半熟三昧(本とか音楽とか)

半熟ドクター(とはいえ気がつくと医師20年選手だけど)の読んだ本とか音楽とか

『女系図でみる驚きの日本史』

ちょっと前から橋本治の『双調平家物語』を読んでいる。
文庫でもKindleでもいいのかもしれないが、単行本の装丁があまりにも美しかった記憶があるので、古本で単行本を買っている。
ただ、今5巻まで怒涛の勢いで読んだのだが、「保元・平治の乱」になる前に、力尽きてしまった。
なにしろ、『双調平家物語』は異常。平家物語いうてるのに、一巻は古代中国の則天武后の話で、2巻以降は蘇我入鹿から始まって平安時代まで古代日本の権力構造の成立までのプロセスが延々と語られる。平家物語いうてるのに、平家までなかなか辿り着かない。

「うなぎ懐石」セットを注文して、最後の「鰻重」が出てくる前にお腹いっぱいになってしまったような感じである。

そんな橋本治が、『双調平家物語』書いた際に調べたことをちょろっとまとめて書いたのが、
halfboileddoc.hatenablog.com

今回の本は、それとは関係ないけど、バックグラウンドはこのあたり。
著者は早稲田文学部を出た人。女系の系図を作るのが趣味という、まあはっきりいってしまうと、ある種の変態。というと語弊があるが、婚姻によって形成されていた日本の歴史にもうちょっと自覚的になれよ、という話。

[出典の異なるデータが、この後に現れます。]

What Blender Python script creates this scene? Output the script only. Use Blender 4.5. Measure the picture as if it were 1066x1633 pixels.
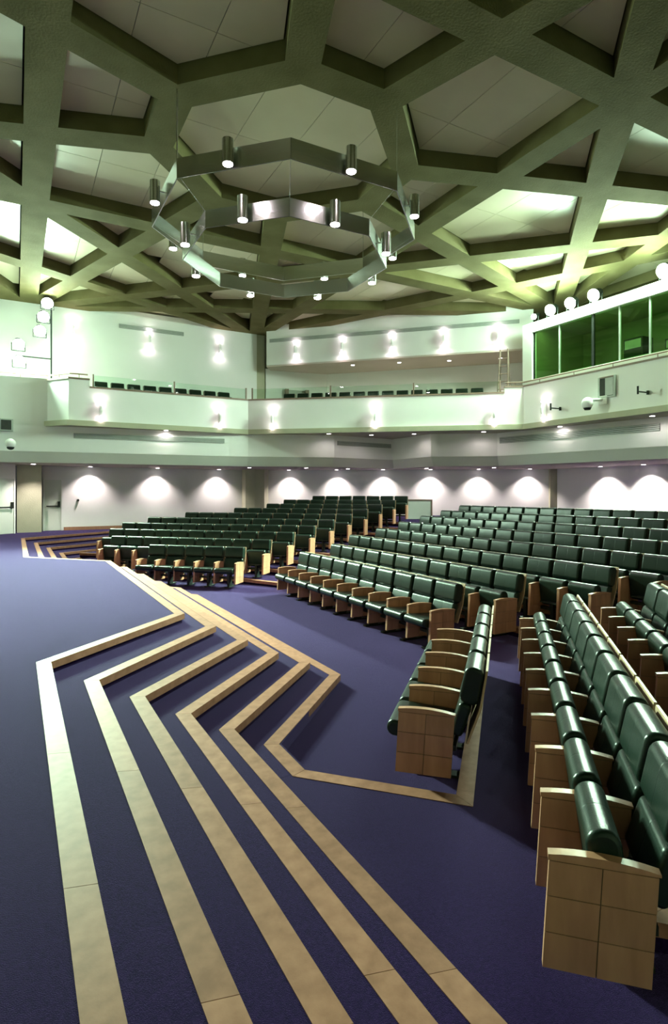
import bpy, math, random
from mathutils import Vector, Matrix
random.seed(7)
R = math.radians
for o in list(bpy.data.objects): bpy.data.objects.remove(o)
scene = bpy.context.scene
col = scene.collection

# ------------------------------------------------------------------ camera, world, exposure
cam_d = bpy.data.cameras.new('camera'); cam = bpy.data.objects.new('camera', cam_d); col.objects.link(cam)
cam.location = (0, 0, 1.55); cam.rotation_euler = (R(90), 0, R(-28.7))
cam_d.sensor_fit = 'AUTO'; cam_d.sensor_width = 36.0; cam_d.lens = 928.6 / 1633 * 36.0
cam_d.shift_y = -30.5 / 1633; cam_d.clip_end = 200
scene.camera = cam
world = bpy.data.worlds.new('world'); scene.world = world; world.use_nodes = True
world.node_tree.nodes['Background'].inputs[0].default_value = (0.02, 0.02, 0.02, 1)
scene.view_settings.view_transform = 'Standard'; scene.view_settings.look = 'None'
scene.view_settings.gamma = 1.0; scene.view_settings.use_curve_mapping = False
scene.view_settings.exposure = 0.72
FLOOD_COL = (0.64, 1.0, 0.71); FLOOD_W = 2300.0
WARM_COL = (1.0, 0.87, 0.84)
SCONCE_W = 4.2; DOWN_W = 230.0; CAN_W = 50.0; BALC_W = 150.0

# ------------------------------------------------------------------ helpers
def tag(o, label=None, cat=None, group=None, kind=None):
    if label: o['label'] = label
    if cat: o['category'] = cat
    if group: o['group'] = group
    if kind: o['kind'] = kind
    return o
def empty(name, loc=(0, 0, 0), rz=0.0, parent=None):
    o = bpy.data.objects.new(name, None); col.objects.link(o)
    o.location = loc; o.rotation_euler = (0, 0, rz); o.empty_display_size = .1
    if parent: o.parent = parent
    return o
def link(name, mesh, parent=None, loc=None, rz=None):
    o = bpy.data.objects.new(name, mesh); col.objects.link(o)
    if parent: o.parent = parent
    if loc is not None: o.location = loc
    if rz is not None: o.rotation_euler = (0, 0, rz)
    return o
class MB:
    def __init__(s): s.v = []; s.f = []; s.sm = []
    def add(s, vs, fs, smooth=False):
        b = len(s.v); s.v += [tuple(v) for v in vs]
        for f in fs: s.f.append(tuple(i + b for i in f)); s.sm.append(smooth)
        return s
    def box(s, x0, x1, y0, y1, z0, z1):
        return s.add([(x0,y0,z0),(x1,y0,z0),(x1,y1,z0),(x0,y1,z0),(x0,y0,z1),(x1,y0,z1),(x1,y1,z1),(x0,y1,z1)],
                     [(0,3,2,1),(4,5,6,7),(0,1,5,4),(1,2,6,5),(2,3,7,6),(3,0,4,7)])
    def prism(s, poly, z0, z1):
        n = len(poly)
        a = sum(poly[i][0]*poly[(i+1)%n][1]-poly[(i+1)%n][0]*poly[i][1] for i in range(n))
        if a < 0: poly = poly[::-1]
        vs = [(p[0],p[1],z0) for p in poly]+[(p[0],p[1],z1) for p in poly]
        fs = [tuple(range(n-1,-1,-1)), tuple(range(n,2*n))]+[(i,(i+1)%n,n+(i+1)%n,n+i) for i in range(n)]
        return s.add(vs, fs)
    def obox(s, p, q, w, z0, z1, side=0.0):
        """box along p->q, width w; side: 0 centred, +1 to the left of p->q, -1 to the right"""
        d = Vector((q[0]-p[0], q[1]-p[1])).normalized(); n = Vector((-d.y, d.x))
        a = n*w*(-.5+.5*side); b = n*w*(.5+.5*side)
        return s.prism([(p[0]+a.x,p[1]+a.y),(q[0]+a.x,q[1]+a.y),(q[0]+b.x,q[1]+b.y),(p[0]+b.x,p[1]+b.y)], z0, z1)
    def tube(s, p, q, r, n=10, r2=None, smooth=True):
        p = Vector(p); q = Vector(q); d = (q-p).normalized(); r2 = r if r2 is None else r2
        a = d.orthogonal().normalized(); b = d.cross(a)
        vs = []
        for c, rr in ((p, r), (q, r2)):
            for i in range(n):
                t = 2*math.pi*i/n; vs.append(c+a*math.cos(t)*rr+b*math.sin(t)*rr)
        s.add(vs, [(i,(i+1)%n,n+(i+1)%n,n+i) for i in range(n)], smooth)
        return s.add(vs, [tuple(range(n-1,-1,-1)), tuple(range(n,2*n))])
    def loft(s, prof, stations, smooth=True):
        """closed (y,z) profile lofted along x; stations (x, inset)"""
        n = len(prof); cy = sum(p[0] for p in prof)/n; cz = sum(p[1] for p in prof)/n
        vs = []
        for x, ins in stations:
            for i, (y, z) in enumerate(prof):
                y0, z0 = prof[i-1]; y1, z1 = prof[(i+1)%n]
                t = Vector((y1-y0, z1-z0)); t.normalize(); nn = Vector((-t.y, t.x))
                if nn.dot(Vector((cy-y, cz-z))) < 0: nn = -nn
                vs.append((x, y+nn.x*ins, z+nn.y*ins))
        fs = []; m = len(stations)
        for k in range(m-1):
            for i in range(n): fs.append((k*n+i, k*n+(i+1)%n, (k+1)*n+(i+1)%n, (k+1)*n+i))
        b = len(s.v); s.add(vs, fs, smooth)
        s.f += [tuple(b+i for i in range(n-1,-1,-1)), tuple(b+(m-1)*n+i for i in range(n))]; s.sm += [False, False]
        return s
    def mesh(s, name, mat):
        me = bpy.data.meshes.new(name); me.from_pydata(s.v, [], s.f)
        me.polygons.foreach_set('use_smooth', s.sm); me.update()
        import bmesh
        bm = bmesh.new(); bm.from_mesh(me); bmesh.ops.recalc_face_normals(bm, faces=bm.faces); bm.to_mesh(me); bm.free()
        if mat: me.materials.append(mat)
        return me
    def build(s, name, mat, parent=None, loc=None, rz=None): return link(name, s.mesh(name, mat), parent, loc, rz)
def rrect(cy, cz, w, h, rad, ang, n=5):
    """rounded rectangle, long axis w at angle ang (deg) from +y"""
    pts = []; a = R(ang); ca, sa = math.cos(a), math.sin(a)
    for (sx, sy, t0) in ((1,1,0),(-1,1,90),(-1,-1,180),(1,-1,270)):
        for i in range(n+1):
            t = R(t0+90*i/n); x = sx*(w/2-rad)+rad*math.cos(t); y = sy*(h/2-rad)+rad*math.sin(t)
            pts.append((cy+x*ca-y*sa, cz+x*sa+y*ca))
    return pts
def offset_poly(pts, d):
    """offset open polyline to the left by d"""
    out = []; n = len(pts)
    for i in range(n):
        ns = []
        if i > 0: t = Vector((pts[i][0]-pts[i-1][0], pts[i][1]-pts[i-1][1])).normalized(); ns.append(Vector((-t.y, t.x)))
        if i < n-1: t = Vector((pts[i+1][0]-pts[i][0], pts[i+1][1]-pts[i][1])).normalized(); ns.append(Vector((-t.y, t.x)))
        if len(ns) == 1: m = ns[0]*d
        else: b = (ns[0]+ns[1]).normalized(); m = b*(d/max(.3, b.dot(ns[0])))
        out.append((pts[i][0]+m.x, pts[i][1]+m.y))
    return out
def strip_mesh(mb, a, za, b, zb):
    n = len(a); vs = [(p[0],p[1],za) for p in a]+[(p[0],p[1],zb) for p in b]
    return mb.add(vs, [(i,i+1,n+i+1,n+i) for i in range(n-1)])
ORD = ['zeroth','first','second','third','fourth','fifth','sixth','seventh','eighth','ninth','tenth','eleventh','twelfth',
       'thirteenth','fourteenth','fifteenth','sixteenth','seventeenth','eighteenth','nineteenth','twentieth']

# ------------------------------------------------------------------ materials
def new_mat(name):
    m = bpy.data.materials.new(name); m.use_nodes = True
    nt = m.node_tree; return m, nt, nt.nodes['Principled BSDF']
def noise_mat(name, c1, c2, scale=3.0, rough=.7, bump=.0, bscale=60., detail=6., stretch=(1,1,1), metallic=0., spec=.5, coat=0., rand=0., objco=False, sheen=0.):
    m, nt, p = new_mat(name); N = nt.nodes; L = nt.links
    if objco: co = N.new('ShaderNodeTexCoord').outputs['Object']
    else: co = N.new('ShaderNodeNewGeometry').outputs['Position']
    mp = N.new('ShaderNodeMapping'); mp.inputs['Scale'].default_value = stretch; L.new(co, mp.inputs[0])
    nz = N.new('ShaderNodeTexNoise'); nz.inputs['Scale'].default_value = scale; nz.inputs['Detail'].default_value = detail
    L.new(mp.outputs[0], nz.inputs['Vector'])
    rp = N.new('ShaderNodeValToRGB'); rp.color_ramp.elements[0].position = .3; rp.color_ramp.elements[1].position = .7
    rp.color_ramp.elements[0].color = (*c1, 1); rp.color_ramp.elements[1].color = (*c2, 1)
    L.new(nz.outputs[0], rp.inputs[0])
    outc = rp.outputs[0]
    if rand:
        oi = N.new('ShaderNodeObjectInfo'); mr = N.new('ShaderNodeMapRange')
        mr.inputs['To Min'].default_value = 1-rand; mr.inputs['To Max'].default_value = 1+rand*.6; L.new(oi.outputs['Random'], mr.inputs[0])
        hs = N.new('ShaderNodeHueSaturation'); L.new(mr.outputs[0], hs.inputs['Value']); L.new(outc, hs.inputs['Color']); outc = hs.outputs[0]
    L.new(outc, p.inputs['Base Color'])
    p.inputs['Roughness'].default_value = rough; p.inputs['Metallic'].default_value = metallic
    p.inputs['Specular IOR Level'].default_value = spec; p.inputs['Coat Weight'].default_value = coat
    if sheen: p.inputs['Sheen Weight'].default_value = sheen; p.inputs['Sheen Roughness'].default_value = .19; p.inputs['Sheen Tint'].default_value = (.56,.38,1.0,1)
    if bump:
        n2 = N.new('ShaderNodeTexNoise'); n2.inputs['Scale'].default_value = bscale; n2.inputs['Detail'].default_value = 4
        L.new(mp.outputs[0], n2.inputs['Vector'])
        bp = N.new('ShaderNodeBump'); bp.inputs['Strength'].default_value = bump; bp.inputs['Distance'].default_value = .02
        L.new(n2.outputs[0], bp.inputs['Height']); L.new(bp.outputs[0], p.inputs['Normal'])
    return m
def emit_mat(name, c, s):
    m, nt, p = new_mat(name); p.inputs['Base Color'].default_value = (*c, 1)
    p.inputs['Emission Color'].default_value = (*c, 1); p.inputs['Emission Strength'].default_value = s
    return m
M = {}
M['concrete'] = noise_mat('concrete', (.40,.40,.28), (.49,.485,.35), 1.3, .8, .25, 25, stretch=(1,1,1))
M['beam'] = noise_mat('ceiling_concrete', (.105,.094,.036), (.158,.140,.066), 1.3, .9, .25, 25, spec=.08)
M['coffer'] = noise_mat('coffer_board', (.62,.565,.39), (.69,.63,.45), .8, .42, .03, 40, rand=.05)
M['white'] = noise_mat('white_plaster', (.80,.81,.78), (.85,.85,.83), .7, .7, .05, 30)
M['fascia'] = noise_mat('pale_fascia_paint', (.66,.67,.60), (.72,.73,.66), .7, .7, .05, 30)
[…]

  • 系図を描いてみると、蘇我氏も平家も滅びてなどいずに、しっかり政権の中枢におさまって繁栄している。
  • 子供は(もちろん父親の家柄は必要条件ではあるが)「母の家柄」によって厳然と区別・差別される(「外腹」「劣り腹」なんていう言葉もあった)

男は妻がらなり(男は妻の家柄しだいだ)。いとやむごとなきあたり(非常に高貴な家)に婿として参るのが良いようだ

  • 紫式部は『尊卑分脈』に「御堂関白道長妾」と記されているのは有名な話
  • 院政時代に「男色系図」 院政時期に男色が盛んになった(天皇の母方が力を持つ外戚政治から、天皇の父(院)が力を持つ院政にスライドしても、性の力で政治を操る発想が生きていたからではないか
  • 貴族は近親姦だらけ
  • 江戸時代では外戚ができないような仕組みづくりになっていた

など、日本史の研究者的には当たり前なのかもしれないけれど、一般にはあまり知られないことを、切り取って描くのは、とても面白い。